Stated task: Set down exactly the lines of the listing below, please, beginning with the first and ending with the line that holds "FLOOR = -0.90".

Provided material:
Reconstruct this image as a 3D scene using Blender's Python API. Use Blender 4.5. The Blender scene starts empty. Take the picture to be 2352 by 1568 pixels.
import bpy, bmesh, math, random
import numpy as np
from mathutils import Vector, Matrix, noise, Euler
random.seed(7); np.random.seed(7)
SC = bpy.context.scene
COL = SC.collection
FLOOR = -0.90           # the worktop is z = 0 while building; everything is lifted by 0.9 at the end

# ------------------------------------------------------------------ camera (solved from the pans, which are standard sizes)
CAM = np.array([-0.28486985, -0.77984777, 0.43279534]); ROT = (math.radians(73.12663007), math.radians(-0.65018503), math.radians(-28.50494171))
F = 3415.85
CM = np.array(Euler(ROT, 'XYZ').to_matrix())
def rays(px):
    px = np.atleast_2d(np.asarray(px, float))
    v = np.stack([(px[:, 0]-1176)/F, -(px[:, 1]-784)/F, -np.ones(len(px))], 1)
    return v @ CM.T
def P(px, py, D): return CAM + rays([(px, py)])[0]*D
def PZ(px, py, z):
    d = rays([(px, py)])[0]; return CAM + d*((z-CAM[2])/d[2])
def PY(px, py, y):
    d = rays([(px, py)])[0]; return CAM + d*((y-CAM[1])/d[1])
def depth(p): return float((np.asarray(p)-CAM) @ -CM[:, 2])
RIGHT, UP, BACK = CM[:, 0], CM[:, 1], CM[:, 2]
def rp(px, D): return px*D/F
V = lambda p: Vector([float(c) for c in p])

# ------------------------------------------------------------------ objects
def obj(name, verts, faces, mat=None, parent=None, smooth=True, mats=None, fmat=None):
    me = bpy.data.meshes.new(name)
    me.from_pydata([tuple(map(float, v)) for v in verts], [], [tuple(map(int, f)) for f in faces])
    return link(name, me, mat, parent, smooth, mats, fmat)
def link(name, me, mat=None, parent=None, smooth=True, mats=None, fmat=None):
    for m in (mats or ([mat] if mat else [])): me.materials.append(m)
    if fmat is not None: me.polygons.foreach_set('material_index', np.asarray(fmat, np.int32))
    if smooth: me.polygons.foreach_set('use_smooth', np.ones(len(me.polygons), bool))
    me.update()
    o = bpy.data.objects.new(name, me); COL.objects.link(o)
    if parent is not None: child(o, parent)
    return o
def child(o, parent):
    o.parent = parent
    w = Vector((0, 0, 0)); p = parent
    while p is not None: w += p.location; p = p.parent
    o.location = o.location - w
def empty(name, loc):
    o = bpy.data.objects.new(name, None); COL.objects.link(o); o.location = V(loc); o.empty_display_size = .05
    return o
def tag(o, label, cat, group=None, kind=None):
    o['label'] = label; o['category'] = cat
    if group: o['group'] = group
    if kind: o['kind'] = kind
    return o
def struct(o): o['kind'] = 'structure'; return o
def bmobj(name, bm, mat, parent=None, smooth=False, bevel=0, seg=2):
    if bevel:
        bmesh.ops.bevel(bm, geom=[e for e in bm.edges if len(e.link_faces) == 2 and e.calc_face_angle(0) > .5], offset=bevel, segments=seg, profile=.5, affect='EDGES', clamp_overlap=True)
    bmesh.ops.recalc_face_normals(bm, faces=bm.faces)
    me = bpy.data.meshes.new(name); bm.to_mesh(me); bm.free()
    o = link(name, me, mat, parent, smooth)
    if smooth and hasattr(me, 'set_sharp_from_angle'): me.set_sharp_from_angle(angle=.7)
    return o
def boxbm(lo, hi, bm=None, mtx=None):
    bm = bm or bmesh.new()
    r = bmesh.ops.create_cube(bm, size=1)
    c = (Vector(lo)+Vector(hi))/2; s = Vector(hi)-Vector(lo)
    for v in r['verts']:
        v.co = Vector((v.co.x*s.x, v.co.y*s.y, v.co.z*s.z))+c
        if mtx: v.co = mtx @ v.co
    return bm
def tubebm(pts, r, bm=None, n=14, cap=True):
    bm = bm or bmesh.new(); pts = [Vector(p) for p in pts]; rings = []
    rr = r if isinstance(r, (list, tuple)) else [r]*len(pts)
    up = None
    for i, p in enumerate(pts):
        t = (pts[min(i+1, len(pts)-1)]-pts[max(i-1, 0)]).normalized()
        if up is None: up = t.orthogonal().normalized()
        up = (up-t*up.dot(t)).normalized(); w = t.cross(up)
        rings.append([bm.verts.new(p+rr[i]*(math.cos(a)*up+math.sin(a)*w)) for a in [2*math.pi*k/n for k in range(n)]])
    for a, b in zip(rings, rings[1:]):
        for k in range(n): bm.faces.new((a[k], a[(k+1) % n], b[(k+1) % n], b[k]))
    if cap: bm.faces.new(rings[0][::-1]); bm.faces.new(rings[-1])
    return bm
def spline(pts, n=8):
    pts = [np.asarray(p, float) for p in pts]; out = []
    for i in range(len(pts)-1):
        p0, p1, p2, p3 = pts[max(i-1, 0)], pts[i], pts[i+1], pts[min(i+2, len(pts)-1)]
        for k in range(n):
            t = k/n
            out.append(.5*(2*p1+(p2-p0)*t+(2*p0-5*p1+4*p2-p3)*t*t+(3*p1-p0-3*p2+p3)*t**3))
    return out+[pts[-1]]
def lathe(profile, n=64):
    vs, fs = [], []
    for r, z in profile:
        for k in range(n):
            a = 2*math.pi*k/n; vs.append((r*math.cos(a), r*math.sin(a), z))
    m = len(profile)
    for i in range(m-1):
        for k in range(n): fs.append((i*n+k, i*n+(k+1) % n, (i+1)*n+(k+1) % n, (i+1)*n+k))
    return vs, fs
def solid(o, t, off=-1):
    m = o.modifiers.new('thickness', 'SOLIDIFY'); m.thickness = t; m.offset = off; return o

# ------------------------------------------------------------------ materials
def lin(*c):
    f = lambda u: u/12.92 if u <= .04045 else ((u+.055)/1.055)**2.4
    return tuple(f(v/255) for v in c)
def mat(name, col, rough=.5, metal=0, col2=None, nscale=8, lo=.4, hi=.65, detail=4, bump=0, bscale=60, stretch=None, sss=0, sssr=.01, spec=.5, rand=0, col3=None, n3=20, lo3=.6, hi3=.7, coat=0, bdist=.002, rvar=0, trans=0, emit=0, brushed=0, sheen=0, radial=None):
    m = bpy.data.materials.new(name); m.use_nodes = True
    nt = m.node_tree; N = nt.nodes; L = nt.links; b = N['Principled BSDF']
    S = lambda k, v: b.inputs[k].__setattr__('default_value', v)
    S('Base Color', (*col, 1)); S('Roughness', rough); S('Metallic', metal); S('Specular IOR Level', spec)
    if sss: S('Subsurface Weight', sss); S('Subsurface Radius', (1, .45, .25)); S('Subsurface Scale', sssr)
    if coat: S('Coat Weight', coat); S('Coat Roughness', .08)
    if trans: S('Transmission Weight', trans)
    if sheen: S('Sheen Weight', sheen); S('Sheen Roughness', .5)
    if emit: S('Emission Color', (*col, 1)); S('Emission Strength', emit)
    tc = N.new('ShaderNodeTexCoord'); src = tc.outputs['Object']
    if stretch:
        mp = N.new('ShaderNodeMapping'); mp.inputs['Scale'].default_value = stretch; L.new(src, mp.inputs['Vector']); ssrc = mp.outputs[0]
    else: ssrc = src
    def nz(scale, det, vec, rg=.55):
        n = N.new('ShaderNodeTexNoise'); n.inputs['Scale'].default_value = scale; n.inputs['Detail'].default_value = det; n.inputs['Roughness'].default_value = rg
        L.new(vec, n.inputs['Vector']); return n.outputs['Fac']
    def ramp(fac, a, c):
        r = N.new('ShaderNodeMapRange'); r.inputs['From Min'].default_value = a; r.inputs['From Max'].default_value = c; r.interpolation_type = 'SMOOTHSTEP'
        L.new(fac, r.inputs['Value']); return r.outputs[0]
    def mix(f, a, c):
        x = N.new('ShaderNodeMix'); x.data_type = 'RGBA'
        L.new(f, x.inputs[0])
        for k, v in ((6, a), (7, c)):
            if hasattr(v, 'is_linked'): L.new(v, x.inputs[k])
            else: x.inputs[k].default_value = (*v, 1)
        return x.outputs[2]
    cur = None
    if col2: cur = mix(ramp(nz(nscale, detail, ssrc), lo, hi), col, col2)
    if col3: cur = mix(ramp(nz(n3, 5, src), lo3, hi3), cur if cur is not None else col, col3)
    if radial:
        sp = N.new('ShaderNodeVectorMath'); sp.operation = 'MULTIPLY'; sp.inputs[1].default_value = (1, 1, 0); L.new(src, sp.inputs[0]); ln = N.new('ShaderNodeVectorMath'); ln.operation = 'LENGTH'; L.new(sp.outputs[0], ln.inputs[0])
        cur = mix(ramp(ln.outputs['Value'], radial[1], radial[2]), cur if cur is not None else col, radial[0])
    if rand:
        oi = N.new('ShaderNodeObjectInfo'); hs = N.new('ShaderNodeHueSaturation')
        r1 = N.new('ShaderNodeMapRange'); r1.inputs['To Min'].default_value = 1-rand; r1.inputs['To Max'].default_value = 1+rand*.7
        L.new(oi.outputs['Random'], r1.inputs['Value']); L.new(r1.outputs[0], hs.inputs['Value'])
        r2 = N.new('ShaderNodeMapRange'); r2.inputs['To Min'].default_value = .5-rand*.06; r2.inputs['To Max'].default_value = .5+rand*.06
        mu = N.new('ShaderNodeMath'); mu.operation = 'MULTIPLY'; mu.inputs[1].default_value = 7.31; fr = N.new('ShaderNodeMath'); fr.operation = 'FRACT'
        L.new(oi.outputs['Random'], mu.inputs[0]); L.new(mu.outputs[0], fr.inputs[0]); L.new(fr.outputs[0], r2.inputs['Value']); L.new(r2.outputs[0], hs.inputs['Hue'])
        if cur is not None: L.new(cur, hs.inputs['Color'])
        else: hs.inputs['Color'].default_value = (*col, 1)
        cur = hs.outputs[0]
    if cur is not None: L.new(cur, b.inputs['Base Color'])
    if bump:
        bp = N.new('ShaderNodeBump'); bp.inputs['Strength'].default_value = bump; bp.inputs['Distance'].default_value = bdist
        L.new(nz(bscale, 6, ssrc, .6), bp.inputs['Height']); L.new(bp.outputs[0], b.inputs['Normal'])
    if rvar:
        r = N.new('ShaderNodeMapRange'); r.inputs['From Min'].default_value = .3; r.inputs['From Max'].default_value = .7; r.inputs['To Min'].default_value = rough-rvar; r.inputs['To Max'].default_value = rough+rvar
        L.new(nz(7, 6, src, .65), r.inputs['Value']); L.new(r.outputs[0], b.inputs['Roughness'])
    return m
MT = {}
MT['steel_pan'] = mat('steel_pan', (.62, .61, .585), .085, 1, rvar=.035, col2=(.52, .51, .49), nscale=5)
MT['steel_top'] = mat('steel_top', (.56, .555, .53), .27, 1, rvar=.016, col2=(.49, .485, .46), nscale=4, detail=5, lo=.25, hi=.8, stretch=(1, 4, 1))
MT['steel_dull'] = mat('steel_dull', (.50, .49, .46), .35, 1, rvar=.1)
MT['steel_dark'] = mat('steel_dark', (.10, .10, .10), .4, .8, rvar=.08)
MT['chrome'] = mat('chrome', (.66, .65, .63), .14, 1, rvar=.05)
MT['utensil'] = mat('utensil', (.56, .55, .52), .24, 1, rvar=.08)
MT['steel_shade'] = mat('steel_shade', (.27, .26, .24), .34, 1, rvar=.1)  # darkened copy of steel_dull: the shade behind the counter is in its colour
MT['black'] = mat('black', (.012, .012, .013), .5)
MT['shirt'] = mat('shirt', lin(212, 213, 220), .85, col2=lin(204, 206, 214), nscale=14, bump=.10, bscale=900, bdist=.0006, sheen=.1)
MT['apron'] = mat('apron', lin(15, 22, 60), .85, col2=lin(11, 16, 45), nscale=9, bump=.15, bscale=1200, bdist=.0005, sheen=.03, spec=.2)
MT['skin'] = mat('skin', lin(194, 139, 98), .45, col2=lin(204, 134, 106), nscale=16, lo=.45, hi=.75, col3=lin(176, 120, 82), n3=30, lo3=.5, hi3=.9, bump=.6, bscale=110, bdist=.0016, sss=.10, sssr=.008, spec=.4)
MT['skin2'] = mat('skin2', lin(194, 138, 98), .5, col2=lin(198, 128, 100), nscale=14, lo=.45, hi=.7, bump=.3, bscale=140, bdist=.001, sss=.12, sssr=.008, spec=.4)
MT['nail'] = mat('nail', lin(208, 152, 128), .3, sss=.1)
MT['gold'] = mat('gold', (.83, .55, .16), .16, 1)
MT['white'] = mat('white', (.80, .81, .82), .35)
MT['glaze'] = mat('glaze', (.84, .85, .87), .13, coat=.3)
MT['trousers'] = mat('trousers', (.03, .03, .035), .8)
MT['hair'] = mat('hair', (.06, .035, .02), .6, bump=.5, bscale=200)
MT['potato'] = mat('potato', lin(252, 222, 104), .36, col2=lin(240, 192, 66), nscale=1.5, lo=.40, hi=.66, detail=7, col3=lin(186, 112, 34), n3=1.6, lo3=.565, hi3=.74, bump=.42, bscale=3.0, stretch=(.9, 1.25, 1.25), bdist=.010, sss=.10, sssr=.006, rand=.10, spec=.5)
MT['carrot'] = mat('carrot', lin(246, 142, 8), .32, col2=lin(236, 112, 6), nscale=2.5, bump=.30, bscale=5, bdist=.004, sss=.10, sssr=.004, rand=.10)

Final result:
Reconstruct this image as a 3D scene using Blender's Python API. Use Blender 4.5. The Blender scene starts empty. Take the picture to be 2352 by 1568 pixels.
import bpy, bmesh, math, random
import numpy as np
from mathutils import Vector, Matrix, noise, Euler
random.seed(7); np.random.seed(7)
SC = bpy.context.scene
COL = SC.collection
FLOOR = -0.90           # the worktop is z = 0 while building; everything is lifted by 0.9 at the end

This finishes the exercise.